Great update. While it’s always nice to be beating the markets it can be largely irrelevant if your main focus is income. The way the world markets have been behaving in recent weeks you can be up or down in a matter of a day but it’s those dividends that stay consistent. Great job for the month.
Thank you for your comments and that’s a fair statement. I was once like you however I changed my investing strategy after realizing that dividend do have very little impact on performance of the stock itself.
My family is not relying on dividend income to support our lifestyles yet as we are pretty young so until then we will purely driven by performance of the total portfolio including dividend and capital gains rather than dividend income alone. What I am looking for is companies that are great at allocating its capital with higher return on equity. If companies cannot find a better way of spending its net income to boost overall returns than paying out dividends for the owners, then it makes senses for them to pay out dividends so that shareholders can take the money and invest in elsewhere. However if companies can invest the retained net income to provide higher return than shareholders can then, it would be a prudent idea to use the retained earnings to grow and expand.
Peter Lynch’s ‘One up on Walstreet’ will be helpful to you. Typically dividend growers are Slow growers or Stalwarts where growth has been slowed but can provide consistent and reliable dividend incomes.
Slow Growers
Large companies that are old and expected to grow about the same level as the country’s growth. Utilities are a great example of a slow grower. I am not against it but I certainly do not expect a high return. Examples for this would be PG&E Corp and Duke Energy, the biggest utilities companies in North America. PG&E achieved 4.93% of return per year for last 10 years and Duke Energy achieved 6.3% of return per year for last 10 years. That’s less than markets (9-11% on average)
Stalwarts
Large companies that have solid products that are stable and recession proof. Companies that fit this would be Kellogg.

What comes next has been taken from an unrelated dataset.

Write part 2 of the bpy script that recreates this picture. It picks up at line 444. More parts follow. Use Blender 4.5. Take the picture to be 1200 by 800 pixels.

Kellogg has grown 5% per year last 10 years. Again, that’s less than markets.
I like dividend growth investing but I am more inclined to super high quality growth stocks at fair price. Just like Buffett said, “It’s far better to buy a wonderful company at a fair price than a fair company at a wonderful price”
Cheers!
Great job man! Happy to be a loyal fan of your website.
Awesome!
Your lineup is what Warren Buffett would have if he was a Canadian. Great lineup!
Thanks George. Added one by one. I am a bit concerned over valuations but quality over quantity in my lineup.